Special Issue Editorial: Biomonitoring of Atmospheric Pollution

Despite the introduction of cleaning technologies in industry, energy production and transport, air pollution remains a major health risk; nonetheless, achieving a good air quality is a necessity for human health and ecosystems. Before taking actions to improve air quality, efforts should be made to understand pollutant spatial and temporal dynamics and realize adequate solutions for their constant monitoring. The automatic devices used nowadays for air monitoring are accurate but too limited in number (due to their excessive costs) to describe the spatial-temporal trends of pollutants. Biomonitoring is an effective alternative technique to acquire data about pollution, but to date, there are still several open issues needing exploration by the scientific community involved in this field. In this Special Issue, our aim is to evaluate and collect contributions based on new biomonitoring techniques or on the improvement of already existing methodologies.
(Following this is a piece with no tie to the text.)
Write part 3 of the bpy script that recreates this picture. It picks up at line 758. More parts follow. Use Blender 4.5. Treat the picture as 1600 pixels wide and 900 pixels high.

This Special Issue consists of four articles concerning different aspects of biomonitoring techniques using cryptogams and higher plants.

In the first article, Fortuna and co-workers reported results concerning five biomonitoring surveys performed in the proximity of a waste incinerator over a 16-year period. The Hg emission was monitored by means of both native and transplanted biomonitors based on three biomonitors (i.e., two epiphytic lichens: Pseudevernia furfuracea and Xanthoria parietina; one vascular plant: Robinia pseudoacacia). The research revealed that Hg concentrations observed in biomonitor samples varied according to the species (P. furfuracea accumulates three times more Hg than the other biomonitors) and to the status of the waste incinerator plant (active vs. inactive). The results showed that both native and transplanted biomonitors are efficient tools to provide a reliable estimation of the spatial changes of Hg concentrations in the environment.

In the second article by Cecconi and co-workers, a new dimensionless, species-independent “bioaccumulation scale” for native and transplanted lichens is proposed. The interpretation of lichen bioaccumulation data is of paramount importance in environmental forensics and decision-making processes. The proposed scale, based on the ratios between experimental and benchmark values, overcomes most critical points affecting previous scales. In the third article by Varela, the authors evaluate the potential use of glutathione as a biomarker. They quantified the concentrations of glutathione in the terrestrial moss Pseudoscleropodium purum growing in industrial environments characterized by high atmospheric levels of Cd, Ni and Pb. The authors evidenced the existence of a glutathione threshold response, which was significantly correlated with metal pollution level. Therefore, although future studies are needed, total concentration of glutathione in P. purum could be used as a biomarker in air pollution biomonitoring. The fourth and last article accepted in this Special Issue is the work by Mejía-Echeverry, in which the authors proposed a novel methodology based on magnetic parameters and an epiphytic biomonitor (Tillandsia recurvata) of air pollution in order to implement the air pollution monitoring network at low cost. The proposed methodology allowed them to validate the magnetic biomonitoring methodology in high-precipitation tropical cities and identify the most polluted areas in the Metropolitan Area of Aburrá Valley.

We would like to thank all the authors for their hard work in writing this articles that improved the knowledge in this field.